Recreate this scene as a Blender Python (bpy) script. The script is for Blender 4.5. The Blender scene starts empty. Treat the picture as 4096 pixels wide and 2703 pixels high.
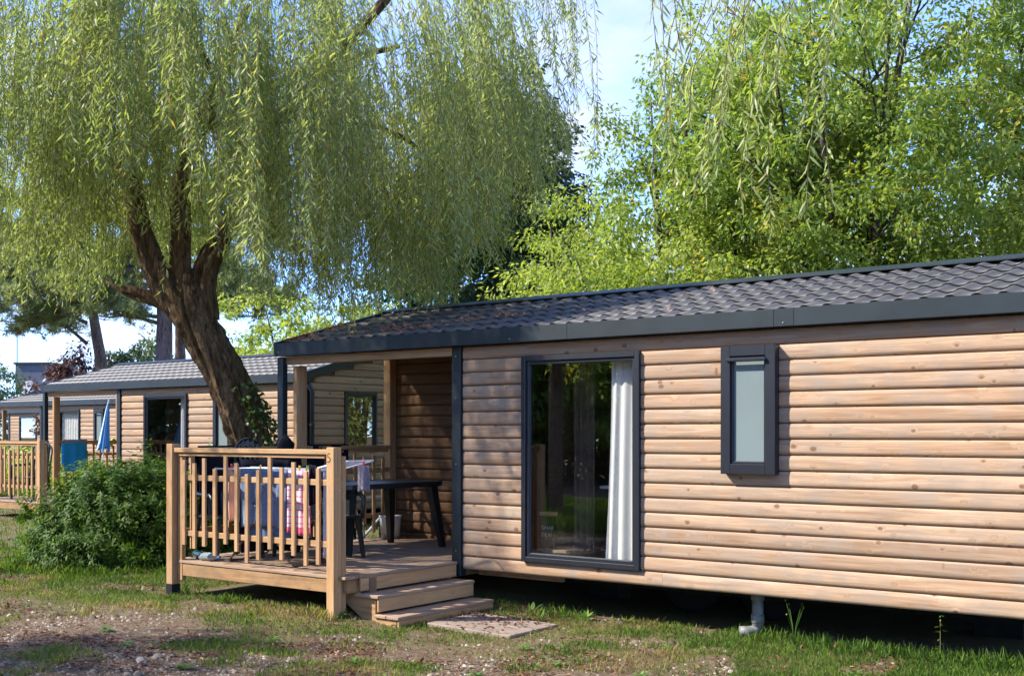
import bpy, math, random
import numpy as np
from mathutils import Vector, Matrix

# ------------------------------------------------------------------ camera, sky, sun, exposure
sc = bpy.context.scene
COL = sc.collection
random.seed(5)
rng = np.random.default_rng(11)
R = math.radians
PI = math.pi

cam_data = bpy.data.cameras.new('camera')
cam = bpy.data.objects.new('camera', cam_data)
COL.objects.link(cam)
sc.camera = cam
cam.location = (0, 0, 1.6)
cam.rotation_euler = (R(90), 0, math.atan2(.598, .802))
cam_data.sensor_width = 36
cam_data.lens = 40.24
cam_data.shift_y = .0934
cam_data.clip_start = .05
cam_data.clip_end = 2000

SUN_FROM = Vector((-1.08, -1.0, 1.22)).normalized()      # towards the sun
world = bpy.data.worlds.new('World')
sc.world = world
world.use_nodes = True
wn, wl = world.node_tree.nodes, world.node_tree.links
bg = wn['Background']
sky = wn.new('ShaderNodeTexSky')
sky.sky_type = 'NISHITA'
sky.sun_disc = False
sky.sun_elevation = math.asin(SUN_FROM.z)
sky.sun_rotation = math.atan2(SUN_FROM.x, SUN_FROM.y)
sky.air_density = .8
sky.dust_density = .3
sky.ozone_density = 4.0
sky.altitude = 2200
tc = wn.new('ShaderNodeTexCoord')
mp = wn.new('ShaderNodeMapping')
mp.inputs['Scale'].default_value = (1, 1, 2.2)
mp.inputs['Location'].default_value = (.35, .2, .1)
wl.new(tc.outputs['Generated'], mp.inputs['Vector'])
cn = wn.new('ShaderNodeTexNoise')
cn.inputs['Scale'].default_value = 3.4
cn.inputs['Detail'].default_value = 9
cn.inputs['Roughness'].default_value = .56
wl.new(mp.outputs['Vector'], cn.inputs['Vector'])
cr = wn.new('ShaderNodeValToRGB')
cr.color_ramp.elements[0].position = .44
cr.color_ramp.elements[1].position = .70
wl.new(cn.outputs['Fac'], cr.inputs['Fac'])
cm = wn.new('ShaderNodeMix')
cm.data_type = 'RGBA'
wl.new(cr.outputs['Color'], cm.inputs[0])
tint = wn.new('ShaderNodeMix')
tint.data_type = 'RGBA'
tint.blend_type = 'MULTIPLY'
tint.inputs[0].default_value = 1
tint.inputs[7].default_value = (.62, .72, .95, 1)
wl.new(sky.outputs['Color'], tint.inputs[6])
wl.new(tint.outputs[2], cm.inputs[6])
cm.inputs[7].default_value = (1.45, 1.48, 1.52, 1)
wl.new(cm.outputs[2], bg.inputs['Color'])
bg.inputs['Strength'].default_value = .15

sun_d = bpy.data.lights.new('sun', 'SUN')
sun_d.energy = 2.25
sun_d.angle = R(1.0)
sun_d.color = (1, .94, .84)
sun = bpy.data.objects.new('sun', sun_d)
COL.objects.link(sun)
sun.location = SUN_FROM * 60
sun.rotation_euler = SUN_FROM.to_track_quat('Z', 'Y').to_euler()

vs = sc.view_settings
vs.view_transform = 'Standard'
vs.look = 'None'
vs.exposure = 2.33
vs.gamma = 1
vs.use_curve_mapping = False
sc.cycles.max_bounces = 12
sc.cycles.diffuse_bounces = 6
sc.cycles.glossy_bounces = 3
sc.cycles.transmission_bounces = 6
sc.cycles.transparent_max_bounces = 8
sc.cycles.use_adaptive_sampling = True
sc.cycles.adaptive_threshold = .02

# ------------------------------------------------------------------ noise in python
_perm = rng.random((64, 64))
def vnoise(x, y, s=1.0, seed=0):
    x = np.asarray(x, float) * s + seed * 17.3
    y = np.asarray(y, float) * s + seed * 9.7
    xi, yi = np.floor(x).astype(int), np.floor(y).astype(int)
    fx, fy = x - xi, y - yi
    fx = fx * fx * (3 - 2 * fx)
    fy = fy * fy * (3 - 2 * fy)
    a = _perm[xi % 64, yi % 64]
    b = _perm[(xi + 1) % 64, yi % 64]
    c = _perm[xi % 64, (yi + 1) % 64]
    d = _perm[(xi + 1) % 64, (yi + 1) % 64]
    return (a * (1 - fx) + b * fx) * (1 - fy) + (c * (1 - fx) + d * fx) * fy
def fbm(x, y, s=1.0, seed=0, o=4):
    r, a, t = 0, .5, 0
    for i in range(o):
        r = r + a * vnoise(x, y, s * 2 ** i, seed + i)
        t += a
        a *= .5
    return r / t
def sstep(a, b, x):
    t = np.clip((np.asarray(x, float) - a) / (b - a), 0, 1)
    return t * t * (3 - 2 * t)
def side(x, y):          # metres to the right of the camera axis / ahead of the camera
    return .802 * x + .597 * y, -.598 * x + .802 * y
def ground_z(x, y):
    x, y = np.asarray(x, float), np.asarray(y, float)
    z = -.10 * sstep(-7.6, -6.3, x) * sstep(2.0, 7.5, y)
    z = z + .05 * (fbm(x, y, .8, 3, 3) - .5) * (1 - sstep(-9.9, -9.2, x) * sstep(6.9, 7.4, y) * .7)
    return z
def grass_cover(x, y):   # 0 gravel .. 1 lawn
    x, y = np.asarray(x, float), np.asarray(y, float)
    u, d = side(x, y)
    n = fbm(x, y, .9, 1, 4)
    edge = 9.3 + 1.3 * sstep(-1.5, -4, u) - 1.0 * sstep(.2, 1.6, u) + 1.6 * (n - .5)
    m = sstep(-.8, .8, d - edge)
    m2 = .9 * sstep(.52, .68, fbm(x, y, 1.7, 7, 3)) * sstep(6, 8.5, d)
    right = sstep(.3, 1.9, u + 1.6 * (n - .5))
    m = np.maximum(m, np.maximum(m2, right * sstep(5, 6.5, d)))
    gap = sstep(.40, .30, fbm(x, y, 2.3, 12, 3))
    return np.clip(m * (1 - .8 * gap), 0, 1)

# ------------------------------------------------------------------ materials
class NT:
    def __init__(s, name):
        s.m = bpy.data.materials.new(name)
        s.m.use_nodes = True
        s.n, s.l = s.m.node_tree.nodes, s.m.node_tree.links
        s.p = s.n['Principled BSDF']
        s.out = s.n['Material Output']
    def new(s, t, **kw):
        n = s.n.new(t)
        for k, v in kw.items():
            if hasattr(n, k) and k not in ('Scale',):
                setattr(n, k, v)
        return n
    def link(s, a, b):
        s.l.new(a, b)
    def setp(s, **kw):
        for k, v in kw.items():
            s.p.inputs[k.replace('_', ' ')].default_value = v
    def coord(s, kind='Object', scale=(1, 1, 1), rnd=0):
        t = s.new('ShaderNodeTexCoord')
        out = t.outputs[kind]
        if rnd:
            oi = s.new('ShaderNodeObjectInfo')
            mu = s.new('ShaderNodeVectorMath', operation='SCALE')
            mu.inputs[0].default_value = (rnd, rnd * .37, rnd * .61)
            s.link(oi.outputs['Random'], mu.inputs['Scale'])
            ad = s.new('ShaderNodeVectorMath', operation='ADD')
            s.link(out, ad.inputs[0])
            s.link(mu.outputs[0], ad.inputs[1])
            out = ad.outputs[0]
        mp = s.new('ShaderNodeMapping')
        mp.inputs['Scale'].default_value = scale
        s.link(out, mp.inputs['Vector'])
        return mp.outputs['Vector']
    def noise(s, vec, scale=1, detail=4, rough=.55, dist=0):
        n = s.new('ShaderNodeTexNoise')
        n.inputs['Scale'].default_value = scale
        n.inputs['Detail'].default_value = detail
        n.inputs['Roughness'].default_value = rough
        n.inputs['Distortion'].default_value = dist
        s.link(vec, n.inputs['Vector'])
        return n.outputs['Fac']
    def ramp(s, fac, stops):
        r = s.new('ShaderNodeValToRGB')
        e = r.color_ramp.elements
        while len(e) < len(stops):
            e.new(.5)
        for i, (p, c) in enumerate(stops):
            e[i].position = p
            e[i].color = tuple(c) + (1,) if len(c) == 3 else c
        s.link(fac, r.inputs['Fac'])
        return r.outputs['Color']
    def mix(s, fac, a, b, mode='MIX'):
        m = s.new('ShaderNodeMix', data_type='RGBA', blend_type=mode)
        for i, v in ((0, fac), (6, a), (7, b)):
            if hasattr(v, 'is_output'):
                s.link(v, m.inputs[i])
            else:
                m.inputs[i].default_value = v if i == 0 else tuple(v) + ((1,) if len(v) == 3 else ())
        return m.outputs[2]
    def math(s, op, a, b=0.0):
        m = s.new('ShaderNodeMath', operation=op)
        for i, v in enumerate((a, b)):
            if hasattr(v, 'is_output'):
                s.link(v, m.inputs[i])
            else:
                m.inputs[i].default_value = v
        return m.outputs[0]
    def bump(s, h, strength=.3, dist=.01):
        b = s.new('ShaderNodeBump')
        b.inputs['Strength'].default_value = strength
        b.inputs['Distance'].default_value = dist
        s.link(h, b.inputs['Height'])
        s.link(b.outputs[0], s.p.inputs['Normal'])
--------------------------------
▶ Task to complete:
Copy exactly the lines running from the beginning of the listing through the line that has "PI = math.pi". Drop the pictures.

▶ Reply:
Recreate this scene as a Blender Python (bpy) script. The script is for Blender 4.5. The Blender scene starts empty. Treat the picture as 4096 pixels wide and 2703 pixels high.
import bpy, math, random
import numpy as np
from mathutils import Vector, Matrix

# ------------------------------------------------------------------ camera, sky, sun, exposure
sc = bpy.context.scene
COL = sc.collection
random.seed(5)
rng = np.random.default_rng(11)
R = math.radians
PI = math.pi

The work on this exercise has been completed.